Actually - I'm the biggest offender in this category sometimes. And it's something I'm working through in my personal life and walk with the Lord. To be honest with myself and you, right now I'm battling big time. I KNOW truth. I KNOW reality. But, for some reason my heart and head are having a hard time connecting. I'm caught up in disappointment. I forget that people fail. Big fails. Little fails. I fail. Maybe it's not even forgetting...but, choosing to not remember.
This weekend my husband and some of our teens {and leaders} took a trip down to one of our local homeless shelters/missions. As I've shared before my husband is passionate about serving in this way - I'm thankful for that, and him. This weekend they took down new bedding and an offering the teens raised to support the needy during Christmas. Did I mention this was all student initiated and run? God has been at work in the lives of some of our teens... it's very exciting. They took time to make several beds with the new sheets and pillows they bought. After they'd make a bed, they would kneel down and pray over it - and the person who would be sleeping there that night. Powerful. Then they sat through one of the missions "sessions" with the people who live there - and had some interaction that way.

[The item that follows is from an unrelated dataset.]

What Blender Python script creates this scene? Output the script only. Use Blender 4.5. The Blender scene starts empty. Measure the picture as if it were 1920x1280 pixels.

It's the times like that where I'm left convicted and dumbfounded, really. So.much.good. God is working in hearts, changing lives, impacting a new generation.... and here I sit bent out of shape because it's not EVERY student. How selfish. How arrogant to think what I say and how I say it will change a life. How ungrateful to not give thanks for these few. These precious. Those growing and trying. And I wonder, "Why on earth am I so intent on being stuck in disappointment?". I keep thinking of how the prophets in the OT must have felt. Isaiah, Jeremiah - no one listened. No one cared. No one loved God. And they were preaching death sentences, even.
Psalm 14:3
"Everyone has turned away. Together they have become rotten to the core. No one, not even one person, does good things."
All this to say, the Lord is working on me. And I'm thankful. I'm thankful for watching teenagers grow and change and embrace the narrow road. I'm thankful for leaders who give up their lives, their saturdays, their everything... to touch one stubborn {at times} life. I'm thankful for tender hearts, for apologies, and honest tears. And I'm thankful to GOD for reminding me time and time and time again...
YOU WERE ONCE...
I DIDN'T GIVE UP ON YOU...
I HAVE LOVED YOU WITH AN EVERLASTING LOVE.
YOU ARE FREE FROM DISAPPOINTMENT. TRUST IN ME. LET ME HOLY SPIRIT DO THE WORK.
And that is my freedom today. I will glory in my redeemer. The redeemer of souls, the heart healer, the almighty God who sees every heart and tear and pain and frustration. I will choose joy. I will choose rejoicing. And I'll be thankful even if just one... loves God.
*for the record, Praise God, we see lots of Love for our Savior around here!